Zedillo, Calderón, Madrazo y la falacia de la falacia ad hominem

Columnas Plebeyas

En política, a veces el contexto es tan importante o más que el mensaje. Hay palabras cuyo valor a veces estriba no sólo en lo que dicen sino en quién las dice, ante quién las dice y con quién las dice. Del mismo modo que no se puede analizar un parto sin considerar el proceso del embarazo, no se pueden aislar los discursos políticos como si sucedieran en el vacío y no fueran hechura de hombres y mujeres de carne y hueso que han tomado decisiones reales que han incidido en la vida de muchos.

En ese sentido, resalta lo acaecido este fin de semana en el marco de un evento organizado en Madrid por la Fundación Internacional para la Libertad y presidido por el señor Mario Vargas Llosa, donde concurrieron los expresidentes mexicanos Ernesto Zedillo y Felipe Calderón —junto con otros especímenes de la llamada “internacional fascista”, como José María Aznar—, quienes además coincidieron en “alertar” contra las maldades de la ira populista.

No sorprende sólo la grisura monocromática y anticientífica con la que abordan el tema del populismo, un concepto complejo que viene desde el siglo XIX y ha tenido aristas democratizantes importantísimas —en el cardenismo, el peronismo o las reflexiones de Víctor Raúl Haya de la Torre en Perú—, y al que además reducen a un insulto, tal como lo hicieron dos rancheros iletrados: Vicente Fox y George W. Bush, desde 2001. Sorprende también la insistencia neurótica con la que aún repiten ese mantra panfletario que acusa de “populismo” a todo lo que no les gusta o a todo lo que no entienden (que es casi todo). El episodio de Zedillo y Calderón en días recientes se asemeja mucho a dos episodios de febrero y marzo de 2006, cuando en foros distintos pero con discurso idéntico el hampón Carlos Salinas de Gortari habló en contra de “los caudillos populistas” en una charla en Cambridge, mientras que el señor Aznar y Enrique Krauze, en una conferencia libelista organizada por el Partido Acción Nacional (PAN) en México, alertaron contra “la aventura populista” en América Latina. Ambos discursos eran alusiones al proceso electoral mexicano y ataques contra el candidato que encabezaba entonces las encuestas: Andrés Manuel López Obrador.

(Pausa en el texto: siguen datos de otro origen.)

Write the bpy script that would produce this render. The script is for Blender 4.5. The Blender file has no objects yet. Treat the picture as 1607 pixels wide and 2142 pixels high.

Hoy repiten la fórmula que en 2006 sólo funcionó complementada con un fraude: exacerbar la histeria antipopulista del mismo modo que Joseph McCarthy explotó en los años 50 la histeria anticomunista, en una cruzada apocalíptica y falsaria que sirvió solamente para enajenar incautos.

Los agravantes hoy, sin embargo, afloran. Ernesto Zedillo fue un sujeto autoritario cuyo gobierno fue escenario de las matanzas de Acteal y Aguas Blancas; mientras que su impericia económica nos llevó al Fobaproa —Fondo Bancario de Protección al Ahorro—, deuda criminal que seguimos pagando. Calderón fue, sin más, un ladrón electoral aupado por un fraude —luego de la campaña más cara y sucia hasta el momento— en 2006, cuya “guerra contra el crimen” tiene hoy en la cárcel por narcotráfico a su gabinete de seguridad.

Ninguno de los dos tiene autoridad moral para hablar de ningún tema, ya no digamos de democracia, pues sus débitos históricos están no sólo manchados de corrupción sino de sangre. Deslegitimar sus opiniones a esos respectos es, por lo tanto, no una falacia ad hominem sino un imperativo ético y democrático, del mismo modo que no permitiríamos al fundador de los Legionarios de Cristo, Marcial Maciel, hablar de bienestar infantil.

¿Cómo interpretar que esos hombres desacreditados, uno de los cuales tiene a un subordinado en la cárcel a punto de encarar un juicio por crimen organizado, sean hoy voces exaltadas por un sector de la oposición? Del mismo modo que interpretamos que ese mismo sector hoy también perdone las enormes corruptelas de Roberto Madrazo sólo porque su círculo financia el estercolero ideológico de Latinus, que día tras otro lanza invectivas y mentiras contra López Obrador, su bestia negra.

Esa es la medida de la oposición más cerril en las derechas: gente dispuesta a perdonar hampones o personajes impresentables del pasado reciente siempre y cuando regurgiten los prejuicios que ellos quieren oír. Que hoy los alaben y se vanaglorien de sus palabras es un signo ominoso de que el problema de esa oposición no es sólo una falta de memoria histórica, sino una cínica carencia de ética.